(Source data)
○ ○ ○ ○ ○

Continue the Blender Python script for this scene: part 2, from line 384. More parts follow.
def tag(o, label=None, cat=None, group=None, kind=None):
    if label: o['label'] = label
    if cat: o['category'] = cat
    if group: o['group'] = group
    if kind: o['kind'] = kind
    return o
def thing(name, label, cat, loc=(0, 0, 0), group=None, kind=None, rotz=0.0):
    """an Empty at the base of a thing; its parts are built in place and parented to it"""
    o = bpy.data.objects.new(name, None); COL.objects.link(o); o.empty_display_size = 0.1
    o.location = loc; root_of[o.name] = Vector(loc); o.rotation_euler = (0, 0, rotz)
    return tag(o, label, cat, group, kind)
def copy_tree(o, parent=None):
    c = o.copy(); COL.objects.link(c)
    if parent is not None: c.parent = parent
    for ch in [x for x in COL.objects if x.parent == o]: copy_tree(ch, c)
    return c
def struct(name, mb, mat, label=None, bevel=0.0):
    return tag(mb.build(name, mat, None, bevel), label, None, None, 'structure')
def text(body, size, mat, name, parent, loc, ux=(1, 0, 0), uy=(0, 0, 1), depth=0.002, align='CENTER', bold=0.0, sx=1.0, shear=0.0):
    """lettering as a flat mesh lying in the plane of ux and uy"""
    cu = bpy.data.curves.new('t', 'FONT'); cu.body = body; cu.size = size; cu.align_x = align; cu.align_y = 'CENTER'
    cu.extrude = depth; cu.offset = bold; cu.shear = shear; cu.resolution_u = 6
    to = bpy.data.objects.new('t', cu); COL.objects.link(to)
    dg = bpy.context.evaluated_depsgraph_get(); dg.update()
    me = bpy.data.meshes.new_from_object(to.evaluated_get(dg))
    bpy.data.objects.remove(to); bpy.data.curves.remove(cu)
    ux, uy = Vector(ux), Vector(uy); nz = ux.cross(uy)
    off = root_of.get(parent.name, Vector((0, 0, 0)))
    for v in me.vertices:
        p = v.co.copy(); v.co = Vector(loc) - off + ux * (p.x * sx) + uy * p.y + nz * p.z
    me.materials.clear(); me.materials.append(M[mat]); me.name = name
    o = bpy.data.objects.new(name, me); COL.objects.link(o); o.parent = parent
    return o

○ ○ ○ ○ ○

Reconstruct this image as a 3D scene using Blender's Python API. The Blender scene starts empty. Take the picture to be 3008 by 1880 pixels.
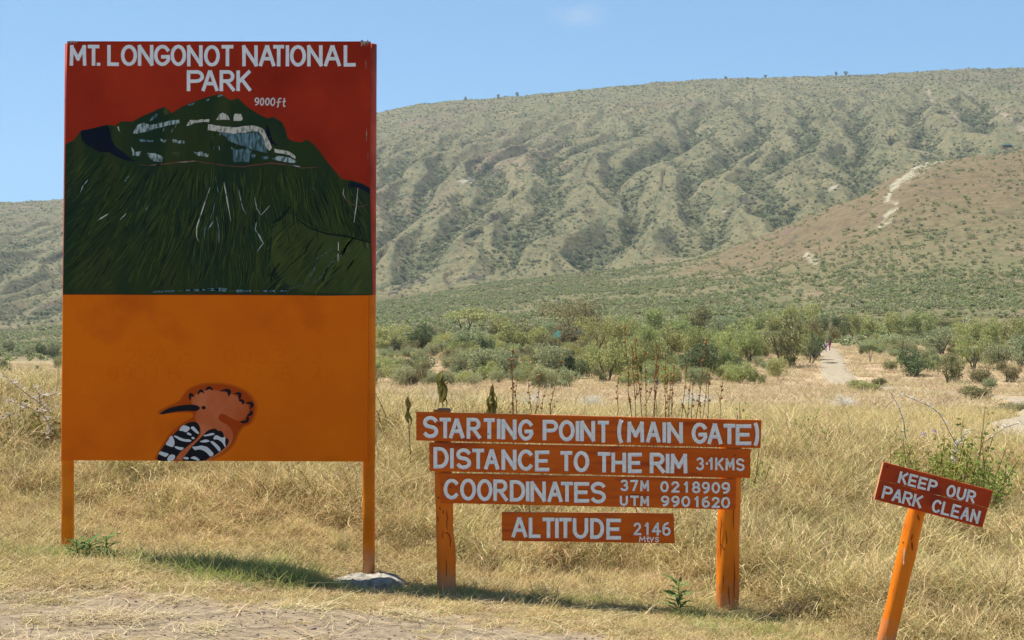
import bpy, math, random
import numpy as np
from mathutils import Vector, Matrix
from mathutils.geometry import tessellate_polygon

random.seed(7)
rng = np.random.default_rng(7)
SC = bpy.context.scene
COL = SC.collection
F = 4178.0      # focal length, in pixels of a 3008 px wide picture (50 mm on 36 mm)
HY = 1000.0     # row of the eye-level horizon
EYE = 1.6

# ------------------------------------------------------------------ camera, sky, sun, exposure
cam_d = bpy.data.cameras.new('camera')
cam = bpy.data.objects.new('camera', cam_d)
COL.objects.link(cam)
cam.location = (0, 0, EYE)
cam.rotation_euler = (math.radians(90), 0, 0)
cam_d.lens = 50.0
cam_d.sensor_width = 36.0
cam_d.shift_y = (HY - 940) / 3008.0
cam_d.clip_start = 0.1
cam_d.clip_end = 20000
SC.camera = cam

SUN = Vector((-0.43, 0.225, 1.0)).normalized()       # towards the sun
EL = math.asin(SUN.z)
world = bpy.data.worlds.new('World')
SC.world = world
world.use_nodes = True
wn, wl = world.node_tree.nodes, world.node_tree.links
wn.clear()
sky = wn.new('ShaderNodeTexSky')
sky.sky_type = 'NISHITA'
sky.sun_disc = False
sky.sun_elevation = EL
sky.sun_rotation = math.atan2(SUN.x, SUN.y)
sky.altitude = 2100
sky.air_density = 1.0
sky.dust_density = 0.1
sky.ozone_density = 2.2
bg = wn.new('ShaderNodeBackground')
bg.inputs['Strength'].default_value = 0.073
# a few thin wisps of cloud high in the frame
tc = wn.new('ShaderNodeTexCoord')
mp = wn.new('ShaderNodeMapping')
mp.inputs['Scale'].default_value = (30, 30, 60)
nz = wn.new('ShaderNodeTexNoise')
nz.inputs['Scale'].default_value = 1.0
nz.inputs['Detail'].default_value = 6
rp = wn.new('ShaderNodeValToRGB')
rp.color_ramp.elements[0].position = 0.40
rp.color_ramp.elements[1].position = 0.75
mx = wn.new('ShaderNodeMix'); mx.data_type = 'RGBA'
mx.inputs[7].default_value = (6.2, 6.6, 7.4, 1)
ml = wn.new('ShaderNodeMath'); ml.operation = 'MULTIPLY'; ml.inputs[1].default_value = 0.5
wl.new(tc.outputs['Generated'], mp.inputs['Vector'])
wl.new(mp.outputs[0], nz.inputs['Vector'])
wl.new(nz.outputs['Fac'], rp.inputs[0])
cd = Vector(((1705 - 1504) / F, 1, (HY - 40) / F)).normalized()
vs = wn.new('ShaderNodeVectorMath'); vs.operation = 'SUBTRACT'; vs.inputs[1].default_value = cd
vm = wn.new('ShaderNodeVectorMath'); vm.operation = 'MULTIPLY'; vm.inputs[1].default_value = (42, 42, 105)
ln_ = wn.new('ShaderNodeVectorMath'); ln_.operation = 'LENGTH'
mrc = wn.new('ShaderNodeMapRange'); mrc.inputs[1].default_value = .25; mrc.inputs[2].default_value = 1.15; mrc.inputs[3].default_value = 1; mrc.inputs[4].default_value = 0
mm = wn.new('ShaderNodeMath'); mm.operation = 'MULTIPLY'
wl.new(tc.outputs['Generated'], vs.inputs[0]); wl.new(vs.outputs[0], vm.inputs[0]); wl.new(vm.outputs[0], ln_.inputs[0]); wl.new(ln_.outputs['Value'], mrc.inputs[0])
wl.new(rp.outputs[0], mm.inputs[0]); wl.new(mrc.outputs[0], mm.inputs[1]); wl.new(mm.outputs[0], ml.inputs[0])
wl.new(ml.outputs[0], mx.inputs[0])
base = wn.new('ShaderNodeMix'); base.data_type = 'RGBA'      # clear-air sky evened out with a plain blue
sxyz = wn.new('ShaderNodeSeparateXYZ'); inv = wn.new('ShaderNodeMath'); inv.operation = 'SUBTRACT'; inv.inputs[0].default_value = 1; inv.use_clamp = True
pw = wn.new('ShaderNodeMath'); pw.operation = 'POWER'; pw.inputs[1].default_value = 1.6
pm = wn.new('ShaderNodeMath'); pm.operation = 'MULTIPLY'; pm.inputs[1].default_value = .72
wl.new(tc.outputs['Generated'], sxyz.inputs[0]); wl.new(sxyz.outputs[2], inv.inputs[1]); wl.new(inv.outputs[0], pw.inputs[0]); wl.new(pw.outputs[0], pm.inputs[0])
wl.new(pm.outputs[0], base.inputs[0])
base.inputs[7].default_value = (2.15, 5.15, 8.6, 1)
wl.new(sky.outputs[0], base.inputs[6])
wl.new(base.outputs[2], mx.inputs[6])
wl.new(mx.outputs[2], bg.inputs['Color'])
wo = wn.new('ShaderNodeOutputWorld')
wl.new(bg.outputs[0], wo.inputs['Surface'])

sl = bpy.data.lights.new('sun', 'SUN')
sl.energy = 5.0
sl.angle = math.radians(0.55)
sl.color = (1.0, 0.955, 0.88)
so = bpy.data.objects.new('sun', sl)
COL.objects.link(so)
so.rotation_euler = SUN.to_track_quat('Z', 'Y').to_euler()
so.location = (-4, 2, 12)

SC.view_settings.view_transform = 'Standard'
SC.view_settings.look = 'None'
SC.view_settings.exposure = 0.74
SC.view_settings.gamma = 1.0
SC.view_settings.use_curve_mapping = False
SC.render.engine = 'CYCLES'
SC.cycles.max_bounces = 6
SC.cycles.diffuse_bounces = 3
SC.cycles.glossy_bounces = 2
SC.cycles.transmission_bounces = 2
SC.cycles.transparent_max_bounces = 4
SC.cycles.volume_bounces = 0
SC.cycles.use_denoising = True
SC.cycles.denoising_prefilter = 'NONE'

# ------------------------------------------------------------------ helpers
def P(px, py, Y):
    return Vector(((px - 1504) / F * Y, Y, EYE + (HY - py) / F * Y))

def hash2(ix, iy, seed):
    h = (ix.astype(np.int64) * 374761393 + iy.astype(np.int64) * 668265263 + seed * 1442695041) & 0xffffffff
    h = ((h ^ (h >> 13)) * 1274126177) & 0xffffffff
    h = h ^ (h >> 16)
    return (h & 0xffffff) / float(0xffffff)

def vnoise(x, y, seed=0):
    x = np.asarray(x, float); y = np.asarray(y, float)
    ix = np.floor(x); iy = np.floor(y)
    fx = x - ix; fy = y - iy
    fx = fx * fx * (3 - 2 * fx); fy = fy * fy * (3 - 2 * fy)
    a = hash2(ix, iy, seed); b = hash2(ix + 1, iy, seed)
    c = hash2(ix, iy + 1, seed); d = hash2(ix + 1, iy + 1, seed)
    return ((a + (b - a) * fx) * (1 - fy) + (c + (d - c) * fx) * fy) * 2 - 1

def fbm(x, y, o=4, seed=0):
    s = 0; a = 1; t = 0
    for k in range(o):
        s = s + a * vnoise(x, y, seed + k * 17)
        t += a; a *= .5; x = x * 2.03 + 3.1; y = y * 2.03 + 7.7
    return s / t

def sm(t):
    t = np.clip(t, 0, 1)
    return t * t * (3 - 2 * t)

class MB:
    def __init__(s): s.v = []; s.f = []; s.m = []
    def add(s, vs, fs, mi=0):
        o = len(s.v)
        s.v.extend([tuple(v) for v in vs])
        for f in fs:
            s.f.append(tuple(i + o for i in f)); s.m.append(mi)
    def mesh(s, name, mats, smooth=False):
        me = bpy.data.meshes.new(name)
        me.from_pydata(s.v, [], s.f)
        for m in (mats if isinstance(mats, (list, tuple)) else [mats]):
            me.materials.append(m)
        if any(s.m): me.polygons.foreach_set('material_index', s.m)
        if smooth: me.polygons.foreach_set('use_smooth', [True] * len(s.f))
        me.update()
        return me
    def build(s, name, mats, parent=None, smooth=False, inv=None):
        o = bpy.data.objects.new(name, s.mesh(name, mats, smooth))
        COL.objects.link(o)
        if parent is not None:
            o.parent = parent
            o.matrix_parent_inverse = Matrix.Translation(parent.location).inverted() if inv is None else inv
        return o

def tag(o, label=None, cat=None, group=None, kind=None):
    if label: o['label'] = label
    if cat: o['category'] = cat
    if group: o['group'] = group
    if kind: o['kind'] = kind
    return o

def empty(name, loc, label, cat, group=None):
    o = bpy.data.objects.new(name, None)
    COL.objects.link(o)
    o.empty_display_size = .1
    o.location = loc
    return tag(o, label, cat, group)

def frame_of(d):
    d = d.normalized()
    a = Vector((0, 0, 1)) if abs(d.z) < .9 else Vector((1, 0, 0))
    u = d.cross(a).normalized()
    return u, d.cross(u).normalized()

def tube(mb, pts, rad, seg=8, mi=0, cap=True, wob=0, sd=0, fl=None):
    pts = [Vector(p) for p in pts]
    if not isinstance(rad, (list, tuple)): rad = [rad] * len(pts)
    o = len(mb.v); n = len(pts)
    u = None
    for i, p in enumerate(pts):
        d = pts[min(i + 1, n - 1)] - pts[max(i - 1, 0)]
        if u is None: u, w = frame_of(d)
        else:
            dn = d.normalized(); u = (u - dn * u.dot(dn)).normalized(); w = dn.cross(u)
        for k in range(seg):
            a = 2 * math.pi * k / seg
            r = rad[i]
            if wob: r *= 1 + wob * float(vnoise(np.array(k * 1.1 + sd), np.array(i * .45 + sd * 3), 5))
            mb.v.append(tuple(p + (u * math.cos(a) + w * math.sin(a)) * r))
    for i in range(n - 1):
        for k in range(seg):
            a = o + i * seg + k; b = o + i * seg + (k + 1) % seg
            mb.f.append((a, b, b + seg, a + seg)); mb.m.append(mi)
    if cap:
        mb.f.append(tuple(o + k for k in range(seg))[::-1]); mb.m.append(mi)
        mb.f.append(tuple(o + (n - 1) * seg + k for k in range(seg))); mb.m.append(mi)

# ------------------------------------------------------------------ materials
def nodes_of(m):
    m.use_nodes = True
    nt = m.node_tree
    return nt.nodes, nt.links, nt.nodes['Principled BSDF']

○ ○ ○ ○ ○

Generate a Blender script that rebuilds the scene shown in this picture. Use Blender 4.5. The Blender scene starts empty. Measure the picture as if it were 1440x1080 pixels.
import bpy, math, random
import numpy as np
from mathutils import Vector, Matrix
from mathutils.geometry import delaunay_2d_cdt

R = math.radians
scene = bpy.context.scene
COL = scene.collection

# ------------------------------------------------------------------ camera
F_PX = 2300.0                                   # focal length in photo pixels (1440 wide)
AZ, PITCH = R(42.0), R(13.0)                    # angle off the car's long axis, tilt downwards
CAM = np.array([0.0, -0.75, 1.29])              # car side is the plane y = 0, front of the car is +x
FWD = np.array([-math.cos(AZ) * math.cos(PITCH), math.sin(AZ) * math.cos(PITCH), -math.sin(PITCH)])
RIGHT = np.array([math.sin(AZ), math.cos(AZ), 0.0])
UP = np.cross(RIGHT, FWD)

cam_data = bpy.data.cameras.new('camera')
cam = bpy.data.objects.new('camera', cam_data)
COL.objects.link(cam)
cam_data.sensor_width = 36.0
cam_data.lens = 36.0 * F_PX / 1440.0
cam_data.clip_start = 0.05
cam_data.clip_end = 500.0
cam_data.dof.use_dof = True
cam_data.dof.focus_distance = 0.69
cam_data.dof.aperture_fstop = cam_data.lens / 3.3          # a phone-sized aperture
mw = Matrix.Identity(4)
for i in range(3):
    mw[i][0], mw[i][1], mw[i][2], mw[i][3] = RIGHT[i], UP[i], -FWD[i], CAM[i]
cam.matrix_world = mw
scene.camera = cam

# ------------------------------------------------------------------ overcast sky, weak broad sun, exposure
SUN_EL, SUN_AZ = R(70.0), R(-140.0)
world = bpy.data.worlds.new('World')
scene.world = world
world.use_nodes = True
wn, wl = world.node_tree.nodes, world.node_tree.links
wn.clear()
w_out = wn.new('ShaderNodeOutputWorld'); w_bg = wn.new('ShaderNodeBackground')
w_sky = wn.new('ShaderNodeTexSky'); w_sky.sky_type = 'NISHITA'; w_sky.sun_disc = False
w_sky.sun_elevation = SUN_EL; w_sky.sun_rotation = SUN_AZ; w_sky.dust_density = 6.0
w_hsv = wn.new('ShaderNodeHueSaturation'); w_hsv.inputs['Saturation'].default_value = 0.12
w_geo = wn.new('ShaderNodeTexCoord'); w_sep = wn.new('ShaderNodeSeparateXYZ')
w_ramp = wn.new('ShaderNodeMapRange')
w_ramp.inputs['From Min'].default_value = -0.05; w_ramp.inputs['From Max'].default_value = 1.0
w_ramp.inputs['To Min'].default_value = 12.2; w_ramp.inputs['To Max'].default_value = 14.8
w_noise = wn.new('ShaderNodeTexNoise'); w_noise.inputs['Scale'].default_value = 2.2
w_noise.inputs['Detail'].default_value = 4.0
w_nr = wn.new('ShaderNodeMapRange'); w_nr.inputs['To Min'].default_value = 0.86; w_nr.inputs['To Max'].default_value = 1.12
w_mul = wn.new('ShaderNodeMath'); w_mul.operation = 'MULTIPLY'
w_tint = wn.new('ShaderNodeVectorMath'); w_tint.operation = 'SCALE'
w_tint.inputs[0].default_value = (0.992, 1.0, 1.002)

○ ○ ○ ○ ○

> _Exercise prompt_
Transcribe the lines beginning at the one that contains "Generate a Blender" and ending at the one that contains "COL = scene.collection", with nothing added or left out.

> _Output of the task_
Generate a Blender script that rebuilds the scene shown in this picture. Use Blender 4.5. The Blender scene starts empty. Measure the picture as if it were 1440x1080 pixels.
import bpy, math, random
import numpy as np
from mathutils import Vector, Matrix
from mathutils.geometry import delaunay_2d_cdt

R = math.radians
scene = bpy.context.scene
COL = scene.collection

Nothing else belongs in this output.